(Records with scene code)
┏━━

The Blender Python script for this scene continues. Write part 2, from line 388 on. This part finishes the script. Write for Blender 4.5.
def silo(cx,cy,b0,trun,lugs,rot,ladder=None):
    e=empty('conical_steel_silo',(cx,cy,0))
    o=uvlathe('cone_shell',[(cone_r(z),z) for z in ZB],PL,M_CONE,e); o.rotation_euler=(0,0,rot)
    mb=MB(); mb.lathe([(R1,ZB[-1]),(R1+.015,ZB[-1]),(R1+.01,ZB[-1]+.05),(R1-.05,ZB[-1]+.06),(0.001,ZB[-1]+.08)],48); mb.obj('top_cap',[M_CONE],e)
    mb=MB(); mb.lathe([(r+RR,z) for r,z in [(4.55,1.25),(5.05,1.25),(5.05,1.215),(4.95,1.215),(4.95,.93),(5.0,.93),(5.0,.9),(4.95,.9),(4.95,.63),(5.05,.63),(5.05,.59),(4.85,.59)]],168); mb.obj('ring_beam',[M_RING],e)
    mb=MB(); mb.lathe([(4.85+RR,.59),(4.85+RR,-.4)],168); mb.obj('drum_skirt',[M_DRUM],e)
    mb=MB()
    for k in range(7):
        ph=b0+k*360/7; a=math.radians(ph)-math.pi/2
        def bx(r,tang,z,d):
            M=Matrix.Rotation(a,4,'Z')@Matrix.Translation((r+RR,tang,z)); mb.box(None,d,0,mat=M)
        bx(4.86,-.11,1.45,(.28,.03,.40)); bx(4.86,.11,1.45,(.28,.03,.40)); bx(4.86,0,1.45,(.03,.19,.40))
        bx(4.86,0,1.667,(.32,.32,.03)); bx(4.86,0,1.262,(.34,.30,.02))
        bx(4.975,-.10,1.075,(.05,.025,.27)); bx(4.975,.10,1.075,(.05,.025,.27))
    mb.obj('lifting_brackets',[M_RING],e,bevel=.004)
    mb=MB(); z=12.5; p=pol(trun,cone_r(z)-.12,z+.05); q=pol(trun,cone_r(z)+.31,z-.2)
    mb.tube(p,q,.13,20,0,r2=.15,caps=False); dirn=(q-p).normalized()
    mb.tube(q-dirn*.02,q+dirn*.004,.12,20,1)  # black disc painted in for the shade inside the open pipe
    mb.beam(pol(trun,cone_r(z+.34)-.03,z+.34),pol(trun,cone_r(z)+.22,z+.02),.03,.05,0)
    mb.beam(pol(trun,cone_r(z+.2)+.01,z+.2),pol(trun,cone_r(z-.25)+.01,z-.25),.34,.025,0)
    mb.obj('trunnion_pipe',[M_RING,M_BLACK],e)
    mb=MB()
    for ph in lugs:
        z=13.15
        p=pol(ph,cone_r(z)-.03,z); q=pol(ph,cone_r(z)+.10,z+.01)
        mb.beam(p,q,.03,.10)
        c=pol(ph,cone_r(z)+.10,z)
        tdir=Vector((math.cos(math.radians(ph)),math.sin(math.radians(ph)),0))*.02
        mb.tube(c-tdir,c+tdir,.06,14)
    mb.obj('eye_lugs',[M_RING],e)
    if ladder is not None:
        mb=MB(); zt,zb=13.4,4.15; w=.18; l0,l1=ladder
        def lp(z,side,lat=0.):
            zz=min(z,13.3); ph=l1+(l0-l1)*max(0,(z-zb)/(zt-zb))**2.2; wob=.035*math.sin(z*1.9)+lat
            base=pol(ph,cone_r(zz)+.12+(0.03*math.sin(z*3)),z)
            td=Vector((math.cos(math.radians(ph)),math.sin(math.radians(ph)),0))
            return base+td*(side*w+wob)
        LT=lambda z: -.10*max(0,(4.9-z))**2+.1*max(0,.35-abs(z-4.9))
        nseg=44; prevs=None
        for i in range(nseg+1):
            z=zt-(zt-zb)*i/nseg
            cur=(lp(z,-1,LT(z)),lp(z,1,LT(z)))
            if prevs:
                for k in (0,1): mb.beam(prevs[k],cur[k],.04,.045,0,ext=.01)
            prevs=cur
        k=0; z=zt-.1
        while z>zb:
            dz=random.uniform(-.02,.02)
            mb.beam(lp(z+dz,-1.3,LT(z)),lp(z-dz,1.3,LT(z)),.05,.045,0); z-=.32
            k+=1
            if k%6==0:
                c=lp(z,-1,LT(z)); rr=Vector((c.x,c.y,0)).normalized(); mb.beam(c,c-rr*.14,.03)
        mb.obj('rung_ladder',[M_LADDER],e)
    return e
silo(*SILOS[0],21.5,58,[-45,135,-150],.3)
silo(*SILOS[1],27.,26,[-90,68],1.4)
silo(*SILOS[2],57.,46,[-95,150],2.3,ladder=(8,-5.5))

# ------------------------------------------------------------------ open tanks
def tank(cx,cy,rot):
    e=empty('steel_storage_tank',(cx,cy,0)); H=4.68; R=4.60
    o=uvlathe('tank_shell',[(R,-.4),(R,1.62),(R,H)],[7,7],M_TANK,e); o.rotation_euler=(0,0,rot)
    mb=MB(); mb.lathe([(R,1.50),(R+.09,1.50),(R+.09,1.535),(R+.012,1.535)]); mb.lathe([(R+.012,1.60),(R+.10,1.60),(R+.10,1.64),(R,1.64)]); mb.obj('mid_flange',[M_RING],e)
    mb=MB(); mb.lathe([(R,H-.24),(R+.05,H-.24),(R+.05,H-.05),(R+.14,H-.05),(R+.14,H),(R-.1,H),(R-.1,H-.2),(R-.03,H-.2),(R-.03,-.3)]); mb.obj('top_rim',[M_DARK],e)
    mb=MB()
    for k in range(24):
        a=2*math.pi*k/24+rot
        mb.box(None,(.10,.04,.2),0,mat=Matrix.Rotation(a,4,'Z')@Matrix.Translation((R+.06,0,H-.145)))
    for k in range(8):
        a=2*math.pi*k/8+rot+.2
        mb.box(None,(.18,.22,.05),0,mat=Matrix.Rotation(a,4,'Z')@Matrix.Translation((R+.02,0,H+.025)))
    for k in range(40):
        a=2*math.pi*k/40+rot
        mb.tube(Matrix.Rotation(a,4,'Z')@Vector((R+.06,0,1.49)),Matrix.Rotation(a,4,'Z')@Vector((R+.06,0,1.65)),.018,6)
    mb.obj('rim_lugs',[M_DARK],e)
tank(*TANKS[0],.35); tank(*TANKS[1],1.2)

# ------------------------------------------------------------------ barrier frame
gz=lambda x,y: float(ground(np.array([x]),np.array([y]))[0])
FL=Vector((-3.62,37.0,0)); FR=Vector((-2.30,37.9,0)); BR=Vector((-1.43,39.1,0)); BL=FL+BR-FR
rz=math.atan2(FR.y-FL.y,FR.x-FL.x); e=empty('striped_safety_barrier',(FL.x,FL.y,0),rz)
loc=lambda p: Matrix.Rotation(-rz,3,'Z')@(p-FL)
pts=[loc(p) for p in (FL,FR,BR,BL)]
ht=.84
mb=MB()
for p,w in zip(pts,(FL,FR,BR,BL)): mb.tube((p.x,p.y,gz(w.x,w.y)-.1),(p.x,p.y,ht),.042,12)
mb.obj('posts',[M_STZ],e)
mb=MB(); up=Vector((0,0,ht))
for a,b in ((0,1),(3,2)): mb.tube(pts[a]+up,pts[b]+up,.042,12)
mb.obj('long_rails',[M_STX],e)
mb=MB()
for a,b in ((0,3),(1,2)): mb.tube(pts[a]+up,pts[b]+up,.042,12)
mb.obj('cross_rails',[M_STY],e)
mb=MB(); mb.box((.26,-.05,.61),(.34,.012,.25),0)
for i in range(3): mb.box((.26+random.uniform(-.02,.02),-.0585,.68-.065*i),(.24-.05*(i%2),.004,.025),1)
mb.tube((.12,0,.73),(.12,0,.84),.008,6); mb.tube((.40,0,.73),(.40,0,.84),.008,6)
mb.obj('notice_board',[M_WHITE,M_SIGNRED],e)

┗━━
┏━━

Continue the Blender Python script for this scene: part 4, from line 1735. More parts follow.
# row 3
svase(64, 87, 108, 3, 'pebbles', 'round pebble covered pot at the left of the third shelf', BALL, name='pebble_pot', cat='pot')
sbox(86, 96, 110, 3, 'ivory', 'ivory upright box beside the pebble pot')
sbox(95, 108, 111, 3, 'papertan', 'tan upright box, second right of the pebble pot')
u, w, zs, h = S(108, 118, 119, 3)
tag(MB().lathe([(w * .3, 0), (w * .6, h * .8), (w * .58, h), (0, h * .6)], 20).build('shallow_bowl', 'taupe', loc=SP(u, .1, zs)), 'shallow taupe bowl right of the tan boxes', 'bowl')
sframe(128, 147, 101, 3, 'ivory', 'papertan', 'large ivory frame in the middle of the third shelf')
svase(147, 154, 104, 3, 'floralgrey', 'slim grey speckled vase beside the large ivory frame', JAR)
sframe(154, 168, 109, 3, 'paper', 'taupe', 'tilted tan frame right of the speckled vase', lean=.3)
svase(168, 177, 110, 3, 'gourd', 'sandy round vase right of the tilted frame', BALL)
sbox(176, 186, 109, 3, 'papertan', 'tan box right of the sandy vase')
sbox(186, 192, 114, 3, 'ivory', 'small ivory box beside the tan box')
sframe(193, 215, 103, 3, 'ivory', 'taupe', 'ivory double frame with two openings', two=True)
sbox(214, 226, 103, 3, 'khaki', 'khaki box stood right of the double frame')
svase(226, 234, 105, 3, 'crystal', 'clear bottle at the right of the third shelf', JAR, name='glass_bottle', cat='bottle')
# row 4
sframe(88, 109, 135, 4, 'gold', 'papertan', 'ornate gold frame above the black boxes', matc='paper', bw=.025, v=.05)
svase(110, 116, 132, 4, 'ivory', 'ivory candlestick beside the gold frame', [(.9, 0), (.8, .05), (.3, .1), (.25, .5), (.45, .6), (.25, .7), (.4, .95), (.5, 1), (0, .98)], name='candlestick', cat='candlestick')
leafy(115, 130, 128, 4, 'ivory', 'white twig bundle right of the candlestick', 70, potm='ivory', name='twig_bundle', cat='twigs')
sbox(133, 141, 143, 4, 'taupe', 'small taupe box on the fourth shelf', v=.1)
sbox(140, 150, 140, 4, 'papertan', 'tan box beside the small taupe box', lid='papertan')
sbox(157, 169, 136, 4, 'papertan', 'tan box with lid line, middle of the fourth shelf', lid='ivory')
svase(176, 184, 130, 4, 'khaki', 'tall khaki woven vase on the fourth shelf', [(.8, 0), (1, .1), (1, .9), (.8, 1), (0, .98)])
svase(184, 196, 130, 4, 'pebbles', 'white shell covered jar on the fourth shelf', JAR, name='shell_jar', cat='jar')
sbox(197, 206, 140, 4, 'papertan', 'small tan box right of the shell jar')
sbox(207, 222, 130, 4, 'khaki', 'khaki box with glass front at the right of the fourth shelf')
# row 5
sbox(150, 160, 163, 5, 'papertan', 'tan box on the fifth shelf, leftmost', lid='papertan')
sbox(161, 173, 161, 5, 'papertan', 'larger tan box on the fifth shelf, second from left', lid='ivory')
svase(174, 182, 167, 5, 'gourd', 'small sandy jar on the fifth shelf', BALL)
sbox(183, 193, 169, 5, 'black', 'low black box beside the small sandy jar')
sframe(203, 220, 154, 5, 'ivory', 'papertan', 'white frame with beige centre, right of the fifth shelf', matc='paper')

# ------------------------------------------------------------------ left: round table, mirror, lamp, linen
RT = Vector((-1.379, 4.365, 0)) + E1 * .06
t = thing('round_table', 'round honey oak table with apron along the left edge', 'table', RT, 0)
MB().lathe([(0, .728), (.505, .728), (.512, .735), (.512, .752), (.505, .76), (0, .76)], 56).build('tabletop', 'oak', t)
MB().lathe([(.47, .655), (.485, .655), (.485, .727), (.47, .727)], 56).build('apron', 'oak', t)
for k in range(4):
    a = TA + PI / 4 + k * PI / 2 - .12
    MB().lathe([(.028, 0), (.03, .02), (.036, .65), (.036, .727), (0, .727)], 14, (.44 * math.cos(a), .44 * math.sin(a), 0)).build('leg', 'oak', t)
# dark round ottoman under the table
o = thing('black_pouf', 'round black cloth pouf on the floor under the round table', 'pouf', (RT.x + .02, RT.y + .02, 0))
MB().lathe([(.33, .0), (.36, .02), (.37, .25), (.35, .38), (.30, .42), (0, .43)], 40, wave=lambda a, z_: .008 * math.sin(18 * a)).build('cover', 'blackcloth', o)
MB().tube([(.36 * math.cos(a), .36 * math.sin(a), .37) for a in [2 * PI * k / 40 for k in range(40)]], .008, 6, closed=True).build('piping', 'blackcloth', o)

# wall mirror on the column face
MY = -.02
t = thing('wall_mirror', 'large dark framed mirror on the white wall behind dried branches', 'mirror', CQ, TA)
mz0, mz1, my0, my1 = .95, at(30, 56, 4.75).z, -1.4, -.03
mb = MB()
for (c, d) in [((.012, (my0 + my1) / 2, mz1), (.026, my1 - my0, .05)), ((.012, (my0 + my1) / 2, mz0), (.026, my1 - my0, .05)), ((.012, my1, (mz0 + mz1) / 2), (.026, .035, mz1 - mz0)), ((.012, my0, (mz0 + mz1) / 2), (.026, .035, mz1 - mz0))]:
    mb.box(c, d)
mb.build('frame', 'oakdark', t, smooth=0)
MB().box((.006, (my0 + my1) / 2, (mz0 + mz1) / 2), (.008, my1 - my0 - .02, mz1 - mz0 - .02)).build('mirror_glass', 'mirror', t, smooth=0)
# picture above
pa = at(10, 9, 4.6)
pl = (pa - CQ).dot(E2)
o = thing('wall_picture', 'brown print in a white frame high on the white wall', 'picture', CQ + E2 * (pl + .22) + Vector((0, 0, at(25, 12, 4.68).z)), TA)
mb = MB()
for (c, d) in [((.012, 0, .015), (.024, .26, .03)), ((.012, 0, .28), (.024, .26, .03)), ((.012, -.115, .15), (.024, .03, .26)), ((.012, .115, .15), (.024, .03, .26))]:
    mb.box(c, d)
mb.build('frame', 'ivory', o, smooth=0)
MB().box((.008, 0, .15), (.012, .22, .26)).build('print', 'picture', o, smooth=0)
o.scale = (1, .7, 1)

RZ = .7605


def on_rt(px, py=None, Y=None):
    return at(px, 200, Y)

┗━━
┏━━

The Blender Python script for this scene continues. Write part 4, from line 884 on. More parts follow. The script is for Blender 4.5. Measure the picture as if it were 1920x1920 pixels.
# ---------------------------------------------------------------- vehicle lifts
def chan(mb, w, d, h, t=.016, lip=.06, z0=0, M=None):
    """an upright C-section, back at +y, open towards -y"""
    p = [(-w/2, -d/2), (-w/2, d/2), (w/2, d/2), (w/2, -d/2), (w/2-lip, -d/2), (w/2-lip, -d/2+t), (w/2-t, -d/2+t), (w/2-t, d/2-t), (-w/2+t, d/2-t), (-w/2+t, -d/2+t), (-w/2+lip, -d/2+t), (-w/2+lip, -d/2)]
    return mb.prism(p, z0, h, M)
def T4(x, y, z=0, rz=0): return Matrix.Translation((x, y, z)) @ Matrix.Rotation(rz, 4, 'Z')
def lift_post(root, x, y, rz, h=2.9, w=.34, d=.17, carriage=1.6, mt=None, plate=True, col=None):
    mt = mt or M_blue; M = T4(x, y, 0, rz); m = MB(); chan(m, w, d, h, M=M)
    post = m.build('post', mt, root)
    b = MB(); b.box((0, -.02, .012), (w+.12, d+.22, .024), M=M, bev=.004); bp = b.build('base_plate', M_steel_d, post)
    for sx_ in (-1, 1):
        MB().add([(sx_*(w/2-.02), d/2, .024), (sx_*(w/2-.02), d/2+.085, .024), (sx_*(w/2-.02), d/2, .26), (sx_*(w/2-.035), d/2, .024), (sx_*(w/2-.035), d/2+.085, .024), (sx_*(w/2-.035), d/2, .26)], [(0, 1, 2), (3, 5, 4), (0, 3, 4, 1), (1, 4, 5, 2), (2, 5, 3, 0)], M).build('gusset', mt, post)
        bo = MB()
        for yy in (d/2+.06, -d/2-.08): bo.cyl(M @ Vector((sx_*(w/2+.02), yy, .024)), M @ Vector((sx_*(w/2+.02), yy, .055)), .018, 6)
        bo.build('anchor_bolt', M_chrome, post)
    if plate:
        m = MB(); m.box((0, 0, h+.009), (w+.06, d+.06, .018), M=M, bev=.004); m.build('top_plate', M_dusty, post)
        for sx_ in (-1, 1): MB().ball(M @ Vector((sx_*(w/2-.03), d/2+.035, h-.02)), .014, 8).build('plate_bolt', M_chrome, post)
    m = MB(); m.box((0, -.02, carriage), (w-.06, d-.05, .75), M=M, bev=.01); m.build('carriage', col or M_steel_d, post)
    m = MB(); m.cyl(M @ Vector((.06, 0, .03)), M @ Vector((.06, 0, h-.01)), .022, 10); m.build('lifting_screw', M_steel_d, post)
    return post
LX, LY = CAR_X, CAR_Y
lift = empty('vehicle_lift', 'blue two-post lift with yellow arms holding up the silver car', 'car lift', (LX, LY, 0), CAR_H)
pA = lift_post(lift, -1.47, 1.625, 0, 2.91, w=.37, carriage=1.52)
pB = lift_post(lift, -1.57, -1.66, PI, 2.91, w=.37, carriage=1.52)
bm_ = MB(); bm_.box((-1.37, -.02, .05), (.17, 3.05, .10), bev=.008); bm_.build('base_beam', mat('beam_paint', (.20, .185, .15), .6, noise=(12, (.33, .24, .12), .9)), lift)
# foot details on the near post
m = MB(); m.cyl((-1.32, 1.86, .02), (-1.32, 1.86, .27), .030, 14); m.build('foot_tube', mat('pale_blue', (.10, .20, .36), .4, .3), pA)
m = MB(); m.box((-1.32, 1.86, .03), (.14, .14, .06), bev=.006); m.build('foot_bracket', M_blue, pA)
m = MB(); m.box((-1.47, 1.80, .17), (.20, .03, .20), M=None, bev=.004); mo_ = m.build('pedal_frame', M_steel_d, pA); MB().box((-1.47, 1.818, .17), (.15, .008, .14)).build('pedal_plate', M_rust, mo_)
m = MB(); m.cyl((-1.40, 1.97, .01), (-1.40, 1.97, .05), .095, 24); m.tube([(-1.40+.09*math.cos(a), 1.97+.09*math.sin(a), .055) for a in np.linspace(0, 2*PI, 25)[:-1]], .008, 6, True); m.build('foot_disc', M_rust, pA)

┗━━

__AIM__: List all lines in the material containing the string "this".

__TASK ANSWER__:
The Blender Python script for this scene continues. Write part 2, from line 388 on. This part finishes the script. Write for Blender 4.5.
Continue the Blender Python script for this scene: part 4, from line 1735. More parts follow.
The Blender Python script for this scene continues. Write part 4, from line 884 on. More parts follow. The script is for Blender 4.5. Measure the picture as if it were 1920x1920 pixels.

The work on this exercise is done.